Thank God I am fully convinced that love and commitment is what makes a truly excellent parent. Just like love and commitment makes a great priest, no matter if that person can grow a beard or not (not counting granny whiskers, thank you very much). Love and commitment is also what it takes to minister to children, and I know for a fact that there are scores of men out there full of just those qualities, and I mourn that they are not on the floor of our parish hall, playing hide and seek with three-year-old's, or teaching the children to pray in Sunday school. They are sorely needed.

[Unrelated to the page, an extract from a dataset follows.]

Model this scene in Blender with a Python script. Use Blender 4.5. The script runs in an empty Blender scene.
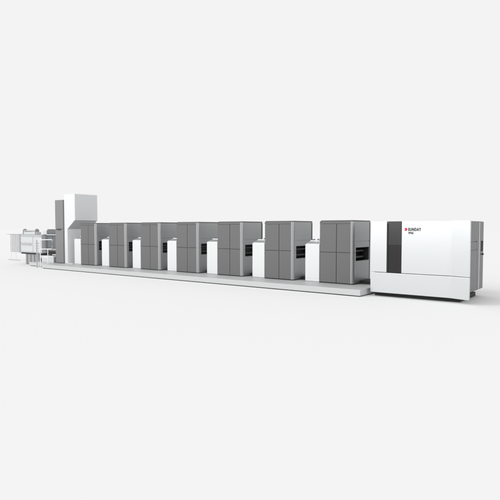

Because we, as church, are one, but we are not the same, and should never look or seem the same. We, as women and mothers, are one, united in gender and motherhood, but we are not the same. We do not need to be. We need to be all kinds and flavors. There is no one way to be a mother. Or a priest. There is no need for uniformity. But there is need for love. The higher law.


5 replies
  1. Sarah K.
    Sarah K. says:

    Hear hear! One of the things I LOVE about my parish is how involved men are in ministry with children. Just under half my Sunday School teachers are men. (Including in the 3-4 year old class.) And the parent volunteers who are fathers have been incredibly helpful to our Children’s Worship program. One of the little boys in Sunday School asked his (male) Sunday School teacher to come to school with him on grandparents’ day, since his grandparents could not come. Love it!

    Reply
  2. Elsa
    Elsa says:

    I feel so blessed to be part of a group of women that not only redefine what it means to be a woman and a clergy person — but continue to push on what it means to be a mother. Thank you for these words Maria.

    Reply
  3. Roslyn Lee
    Roslyn Lee says:

    Thank you for your post. I continue to struggle with my role as mother, wife, sister and seminary student pursuing ordination. This was a healthy reminder that although yes we are all women, “united in gender and motherhood” that we are not all the same. And I continue to thank God and celebrate that many men that are gifted in child care!

    Reply
  4. Susie
    Susie says:

    My daughter regularly goes to Daddy when she bumps her head or falls down. And I was home full-time for three months and half-time since then! I’m also very lucky (and so is she) to have such a loving committed guy in my daughter’s life. Even so… this article really cheered me up today.